* **Directions**
Starting at the line that contains "Recreate this scene" and stopping at the line that contains "return (f(r), f(g), f(b), 1)", copy every line exactly, both ends included, without the pictures.

______

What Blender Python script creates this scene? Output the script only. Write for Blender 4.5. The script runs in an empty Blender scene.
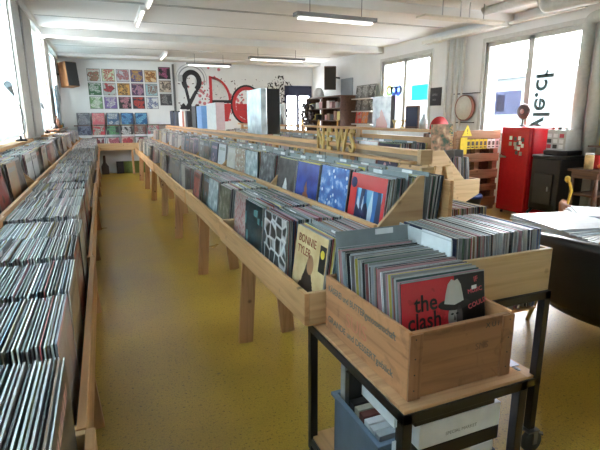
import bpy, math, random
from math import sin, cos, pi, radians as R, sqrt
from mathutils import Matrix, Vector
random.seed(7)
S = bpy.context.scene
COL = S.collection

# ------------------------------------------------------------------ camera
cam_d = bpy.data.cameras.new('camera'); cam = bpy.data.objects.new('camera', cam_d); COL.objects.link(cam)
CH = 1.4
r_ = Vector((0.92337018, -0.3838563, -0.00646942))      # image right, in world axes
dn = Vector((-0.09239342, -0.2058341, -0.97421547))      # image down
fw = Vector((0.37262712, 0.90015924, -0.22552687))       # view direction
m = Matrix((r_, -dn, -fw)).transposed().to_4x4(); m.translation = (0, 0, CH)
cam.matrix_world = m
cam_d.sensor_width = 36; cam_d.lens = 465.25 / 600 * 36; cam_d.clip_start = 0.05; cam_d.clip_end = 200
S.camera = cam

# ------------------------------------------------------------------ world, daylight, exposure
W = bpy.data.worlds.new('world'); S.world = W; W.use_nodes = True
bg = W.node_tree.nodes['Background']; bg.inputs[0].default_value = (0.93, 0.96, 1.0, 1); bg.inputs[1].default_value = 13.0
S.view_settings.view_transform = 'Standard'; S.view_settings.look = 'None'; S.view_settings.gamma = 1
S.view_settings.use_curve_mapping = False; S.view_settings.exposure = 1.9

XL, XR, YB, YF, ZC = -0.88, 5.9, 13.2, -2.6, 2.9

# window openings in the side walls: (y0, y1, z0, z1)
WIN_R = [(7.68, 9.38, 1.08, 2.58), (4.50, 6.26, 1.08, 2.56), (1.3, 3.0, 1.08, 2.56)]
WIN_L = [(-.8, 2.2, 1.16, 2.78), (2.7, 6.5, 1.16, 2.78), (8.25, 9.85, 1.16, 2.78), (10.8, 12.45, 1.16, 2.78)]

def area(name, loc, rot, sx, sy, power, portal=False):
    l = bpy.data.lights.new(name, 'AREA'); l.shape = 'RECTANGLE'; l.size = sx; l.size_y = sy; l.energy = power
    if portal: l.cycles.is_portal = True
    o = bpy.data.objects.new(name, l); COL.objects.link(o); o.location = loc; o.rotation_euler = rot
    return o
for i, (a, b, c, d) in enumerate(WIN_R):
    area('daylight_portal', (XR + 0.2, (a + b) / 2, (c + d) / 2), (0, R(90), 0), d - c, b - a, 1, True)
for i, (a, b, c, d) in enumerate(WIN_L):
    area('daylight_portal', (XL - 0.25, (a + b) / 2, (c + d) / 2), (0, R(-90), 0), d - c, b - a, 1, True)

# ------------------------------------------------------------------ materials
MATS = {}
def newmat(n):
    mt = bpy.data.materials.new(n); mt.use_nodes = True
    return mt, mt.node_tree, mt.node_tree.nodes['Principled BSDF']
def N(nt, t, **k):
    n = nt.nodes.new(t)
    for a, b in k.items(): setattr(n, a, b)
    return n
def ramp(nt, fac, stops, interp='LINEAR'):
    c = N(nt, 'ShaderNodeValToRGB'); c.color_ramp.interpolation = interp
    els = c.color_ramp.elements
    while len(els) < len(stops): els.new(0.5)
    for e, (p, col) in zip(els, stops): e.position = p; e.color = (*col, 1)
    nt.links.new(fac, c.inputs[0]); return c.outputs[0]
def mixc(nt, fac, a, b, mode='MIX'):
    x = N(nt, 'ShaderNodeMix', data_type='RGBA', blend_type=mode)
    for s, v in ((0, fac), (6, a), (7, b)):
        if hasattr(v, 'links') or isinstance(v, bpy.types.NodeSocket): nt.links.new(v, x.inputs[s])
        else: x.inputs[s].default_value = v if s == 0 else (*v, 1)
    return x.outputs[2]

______

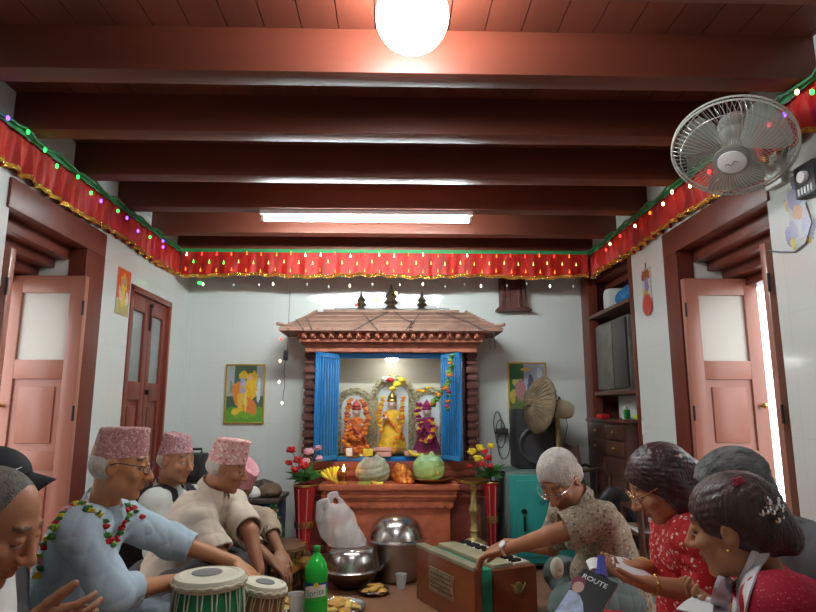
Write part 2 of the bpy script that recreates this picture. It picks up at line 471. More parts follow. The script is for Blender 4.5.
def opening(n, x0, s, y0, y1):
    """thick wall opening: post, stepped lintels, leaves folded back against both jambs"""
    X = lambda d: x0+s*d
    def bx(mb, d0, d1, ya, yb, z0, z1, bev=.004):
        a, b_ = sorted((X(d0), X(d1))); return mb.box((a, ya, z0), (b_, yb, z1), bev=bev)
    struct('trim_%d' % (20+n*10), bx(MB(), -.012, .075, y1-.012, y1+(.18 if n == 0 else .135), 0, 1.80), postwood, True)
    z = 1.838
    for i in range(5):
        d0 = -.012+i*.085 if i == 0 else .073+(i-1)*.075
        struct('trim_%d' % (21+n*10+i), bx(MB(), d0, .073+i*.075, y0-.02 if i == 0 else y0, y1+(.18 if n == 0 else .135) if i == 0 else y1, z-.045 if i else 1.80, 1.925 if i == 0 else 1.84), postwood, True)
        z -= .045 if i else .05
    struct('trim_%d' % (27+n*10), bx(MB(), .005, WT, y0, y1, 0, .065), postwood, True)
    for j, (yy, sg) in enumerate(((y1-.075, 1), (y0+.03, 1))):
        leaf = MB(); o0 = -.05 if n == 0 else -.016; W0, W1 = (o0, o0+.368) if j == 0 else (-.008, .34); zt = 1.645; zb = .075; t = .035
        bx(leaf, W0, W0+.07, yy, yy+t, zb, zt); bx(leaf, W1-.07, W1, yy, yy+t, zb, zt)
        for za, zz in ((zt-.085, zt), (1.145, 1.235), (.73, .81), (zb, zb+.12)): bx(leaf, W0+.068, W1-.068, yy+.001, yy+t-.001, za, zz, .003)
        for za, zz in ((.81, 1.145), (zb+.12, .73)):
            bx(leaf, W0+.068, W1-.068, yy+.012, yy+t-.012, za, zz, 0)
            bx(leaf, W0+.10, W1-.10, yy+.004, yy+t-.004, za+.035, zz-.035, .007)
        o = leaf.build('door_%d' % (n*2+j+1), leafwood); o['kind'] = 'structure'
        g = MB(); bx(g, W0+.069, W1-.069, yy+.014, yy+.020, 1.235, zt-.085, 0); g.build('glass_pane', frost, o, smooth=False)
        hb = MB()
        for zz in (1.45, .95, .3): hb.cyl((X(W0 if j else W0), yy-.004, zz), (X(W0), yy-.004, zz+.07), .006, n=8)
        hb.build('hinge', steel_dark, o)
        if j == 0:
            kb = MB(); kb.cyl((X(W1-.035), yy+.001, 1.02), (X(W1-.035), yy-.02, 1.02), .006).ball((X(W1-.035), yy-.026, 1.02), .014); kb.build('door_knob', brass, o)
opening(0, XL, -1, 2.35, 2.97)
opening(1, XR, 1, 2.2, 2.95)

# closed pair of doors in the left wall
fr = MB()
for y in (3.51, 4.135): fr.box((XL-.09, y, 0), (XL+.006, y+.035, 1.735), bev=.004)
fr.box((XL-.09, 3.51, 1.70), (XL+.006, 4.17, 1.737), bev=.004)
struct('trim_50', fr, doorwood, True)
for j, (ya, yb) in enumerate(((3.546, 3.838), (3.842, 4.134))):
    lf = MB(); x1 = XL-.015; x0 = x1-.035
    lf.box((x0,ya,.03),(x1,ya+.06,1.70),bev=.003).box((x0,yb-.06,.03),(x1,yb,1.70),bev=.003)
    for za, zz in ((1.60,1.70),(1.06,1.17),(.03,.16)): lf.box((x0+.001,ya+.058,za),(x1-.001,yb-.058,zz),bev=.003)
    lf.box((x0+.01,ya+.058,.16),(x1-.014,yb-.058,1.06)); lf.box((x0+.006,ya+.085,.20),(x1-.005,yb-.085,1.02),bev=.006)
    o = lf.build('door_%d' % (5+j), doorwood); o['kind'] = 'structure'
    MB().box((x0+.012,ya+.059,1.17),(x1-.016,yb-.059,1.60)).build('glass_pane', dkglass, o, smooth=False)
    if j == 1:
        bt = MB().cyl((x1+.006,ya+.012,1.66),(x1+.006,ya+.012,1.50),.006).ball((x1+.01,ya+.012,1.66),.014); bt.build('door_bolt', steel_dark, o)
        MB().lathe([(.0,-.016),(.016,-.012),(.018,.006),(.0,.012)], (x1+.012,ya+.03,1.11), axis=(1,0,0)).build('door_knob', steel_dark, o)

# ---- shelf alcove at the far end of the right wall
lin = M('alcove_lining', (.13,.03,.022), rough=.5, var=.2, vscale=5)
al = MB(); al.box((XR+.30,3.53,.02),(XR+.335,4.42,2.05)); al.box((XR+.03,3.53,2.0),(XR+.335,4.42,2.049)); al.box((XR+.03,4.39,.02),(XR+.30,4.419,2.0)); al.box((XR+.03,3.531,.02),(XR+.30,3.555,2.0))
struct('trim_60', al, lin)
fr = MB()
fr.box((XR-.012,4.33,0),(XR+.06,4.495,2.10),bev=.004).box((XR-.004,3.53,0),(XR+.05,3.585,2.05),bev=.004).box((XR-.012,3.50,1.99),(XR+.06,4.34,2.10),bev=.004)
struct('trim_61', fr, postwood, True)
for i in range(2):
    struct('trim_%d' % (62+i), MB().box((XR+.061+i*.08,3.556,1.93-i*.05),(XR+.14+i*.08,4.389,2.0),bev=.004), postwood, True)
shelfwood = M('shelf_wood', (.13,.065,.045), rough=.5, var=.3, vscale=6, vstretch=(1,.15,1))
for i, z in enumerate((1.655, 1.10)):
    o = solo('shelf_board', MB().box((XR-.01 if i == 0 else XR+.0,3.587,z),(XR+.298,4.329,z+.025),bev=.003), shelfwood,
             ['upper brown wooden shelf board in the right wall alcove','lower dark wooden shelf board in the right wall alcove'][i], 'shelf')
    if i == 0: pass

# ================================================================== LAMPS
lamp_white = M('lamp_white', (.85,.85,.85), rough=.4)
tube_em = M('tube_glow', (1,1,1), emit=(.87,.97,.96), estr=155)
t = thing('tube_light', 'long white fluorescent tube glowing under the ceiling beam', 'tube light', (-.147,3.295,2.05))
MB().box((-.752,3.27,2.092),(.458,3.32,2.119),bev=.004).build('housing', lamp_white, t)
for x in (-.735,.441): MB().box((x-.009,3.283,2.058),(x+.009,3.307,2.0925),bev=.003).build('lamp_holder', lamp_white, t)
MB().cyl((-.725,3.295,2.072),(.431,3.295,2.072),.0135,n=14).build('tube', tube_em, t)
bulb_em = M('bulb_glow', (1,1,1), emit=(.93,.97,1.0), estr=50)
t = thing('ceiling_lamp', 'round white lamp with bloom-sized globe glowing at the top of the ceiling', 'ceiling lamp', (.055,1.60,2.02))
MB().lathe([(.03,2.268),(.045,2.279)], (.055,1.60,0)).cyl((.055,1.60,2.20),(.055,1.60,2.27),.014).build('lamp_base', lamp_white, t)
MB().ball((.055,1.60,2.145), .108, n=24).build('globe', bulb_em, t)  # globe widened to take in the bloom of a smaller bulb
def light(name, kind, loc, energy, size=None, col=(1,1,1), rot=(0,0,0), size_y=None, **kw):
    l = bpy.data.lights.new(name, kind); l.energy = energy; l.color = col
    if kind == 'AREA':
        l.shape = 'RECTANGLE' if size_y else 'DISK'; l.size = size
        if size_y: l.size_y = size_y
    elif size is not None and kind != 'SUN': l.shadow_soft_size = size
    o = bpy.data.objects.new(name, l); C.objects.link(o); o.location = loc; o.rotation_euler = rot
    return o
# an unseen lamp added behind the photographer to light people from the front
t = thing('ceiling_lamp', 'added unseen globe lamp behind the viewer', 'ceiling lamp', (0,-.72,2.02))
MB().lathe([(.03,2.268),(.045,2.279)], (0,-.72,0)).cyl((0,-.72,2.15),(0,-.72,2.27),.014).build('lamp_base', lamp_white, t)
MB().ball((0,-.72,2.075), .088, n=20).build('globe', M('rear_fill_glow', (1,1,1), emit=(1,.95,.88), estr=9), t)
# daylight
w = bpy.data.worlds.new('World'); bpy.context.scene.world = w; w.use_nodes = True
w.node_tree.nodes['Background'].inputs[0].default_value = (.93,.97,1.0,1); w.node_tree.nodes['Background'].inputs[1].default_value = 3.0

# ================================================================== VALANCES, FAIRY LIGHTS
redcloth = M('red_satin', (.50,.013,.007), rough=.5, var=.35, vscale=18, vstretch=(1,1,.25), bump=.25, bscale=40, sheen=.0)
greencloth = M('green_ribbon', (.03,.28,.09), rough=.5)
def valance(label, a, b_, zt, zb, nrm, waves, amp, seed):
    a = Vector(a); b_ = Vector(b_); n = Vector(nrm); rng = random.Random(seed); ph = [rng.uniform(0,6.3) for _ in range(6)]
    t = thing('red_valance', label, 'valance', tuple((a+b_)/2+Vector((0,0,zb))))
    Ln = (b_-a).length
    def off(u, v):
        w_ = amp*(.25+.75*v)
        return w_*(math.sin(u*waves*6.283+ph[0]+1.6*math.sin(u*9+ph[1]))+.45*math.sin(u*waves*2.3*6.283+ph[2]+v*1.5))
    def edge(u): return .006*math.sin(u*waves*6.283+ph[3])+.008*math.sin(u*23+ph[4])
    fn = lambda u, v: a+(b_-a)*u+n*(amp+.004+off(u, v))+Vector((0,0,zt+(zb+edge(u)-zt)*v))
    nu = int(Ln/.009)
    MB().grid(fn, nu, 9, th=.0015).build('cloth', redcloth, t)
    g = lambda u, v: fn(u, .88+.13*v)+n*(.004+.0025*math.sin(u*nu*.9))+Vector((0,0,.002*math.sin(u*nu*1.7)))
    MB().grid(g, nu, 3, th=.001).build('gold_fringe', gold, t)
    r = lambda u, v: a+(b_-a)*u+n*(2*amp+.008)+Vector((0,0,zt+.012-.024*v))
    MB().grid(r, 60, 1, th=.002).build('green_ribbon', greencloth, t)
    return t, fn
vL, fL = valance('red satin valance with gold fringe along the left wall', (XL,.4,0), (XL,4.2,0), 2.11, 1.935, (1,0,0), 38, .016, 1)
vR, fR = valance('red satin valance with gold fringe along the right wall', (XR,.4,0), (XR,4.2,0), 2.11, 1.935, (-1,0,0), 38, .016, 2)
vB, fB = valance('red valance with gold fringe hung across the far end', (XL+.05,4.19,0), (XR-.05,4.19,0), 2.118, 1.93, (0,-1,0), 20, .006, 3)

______

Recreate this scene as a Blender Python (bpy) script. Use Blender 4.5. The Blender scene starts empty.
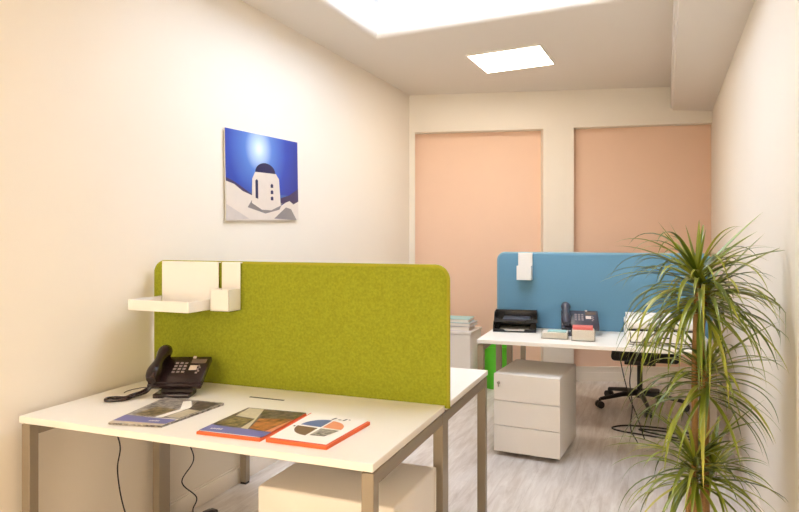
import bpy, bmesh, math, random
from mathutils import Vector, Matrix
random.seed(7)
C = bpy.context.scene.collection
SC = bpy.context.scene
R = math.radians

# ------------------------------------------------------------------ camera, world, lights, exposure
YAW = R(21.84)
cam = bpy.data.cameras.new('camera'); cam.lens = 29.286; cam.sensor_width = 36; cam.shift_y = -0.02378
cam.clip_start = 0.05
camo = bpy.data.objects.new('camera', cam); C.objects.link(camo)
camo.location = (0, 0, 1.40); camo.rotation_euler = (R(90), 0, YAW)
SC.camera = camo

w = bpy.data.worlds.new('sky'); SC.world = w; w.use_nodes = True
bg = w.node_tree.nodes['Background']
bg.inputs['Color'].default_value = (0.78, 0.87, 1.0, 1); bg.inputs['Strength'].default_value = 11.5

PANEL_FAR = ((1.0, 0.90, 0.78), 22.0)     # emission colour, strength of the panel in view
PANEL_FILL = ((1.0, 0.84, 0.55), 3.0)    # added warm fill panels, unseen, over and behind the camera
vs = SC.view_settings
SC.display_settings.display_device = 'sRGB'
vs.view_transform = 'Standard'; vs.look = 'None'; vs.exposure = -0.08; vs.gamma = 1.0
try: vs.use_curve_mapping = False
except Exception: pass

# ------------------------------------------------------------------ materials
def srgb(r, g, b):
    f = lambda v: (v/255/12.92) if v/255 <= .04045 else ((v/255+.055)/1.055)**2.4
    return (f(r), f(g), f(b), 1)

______

* **Full answer**
Recreate this scene as a Blender Python (bpy) script. Use Blender 4.5. The Blender scene starts empty.
import bpy, bmesh, math, random
from mathutils import Vector, Matrix
random.seed(7)
C = bpy.context.scene.collection
SC = bpy.context.scene
R = math.radians

# ------------------------------------------------------------------ camera, world, lights, exposure
YAW = R(21.84)
cam = bpy.data.cameras.new('camera'); cam.lens = 29.286; cam.sensor_width = 36; cam.shift_y = -0.02378
cam.clip_start = 0.05
camo = bpy.data.objects.new('camera', cam); C.objects.link(camo)
camo.location = (0, 0, 1.40); camo.rotation_euler = (R(90), 0, YAW)
SC.camera = camo

w = bpy.data.worlds.new('sky'); SC.world = w; w.use_nodes = True
bg = w.node_tree.nodes['Background']
bg.inputs['Color'].default_value = (0.78, 0.87, 1.0, 1); bg.inputs['Strength'].default_value = 11.5

PANEL_FAR = ((1.0, 0.90, 0.78), 22.0)     # emission colour, strength of the panel in view
PANEL_FILL = ((1.0, 0.84, 0.55), 3.0)    # added warm fill panels, unseen, over and behind the camera
vs = SC.view_settings
SC.display_settings.display_device = 'sRGB'
vs.view_transform = 'Standard'; vs.look = 'None'; vs.exposure = -0.08; vs.gamma = 1.0
try: vs.use_curve_mapping = False
except Exception: pass

# ------------------------------------------------------------------ materials
def srgb(r, g, b):
    f = lambda v: (v/255/12.92) if v/255 <= .04045 else ((v/255+.055)/1.055)**2.4
    return (f(r), f(g), f(b), 1)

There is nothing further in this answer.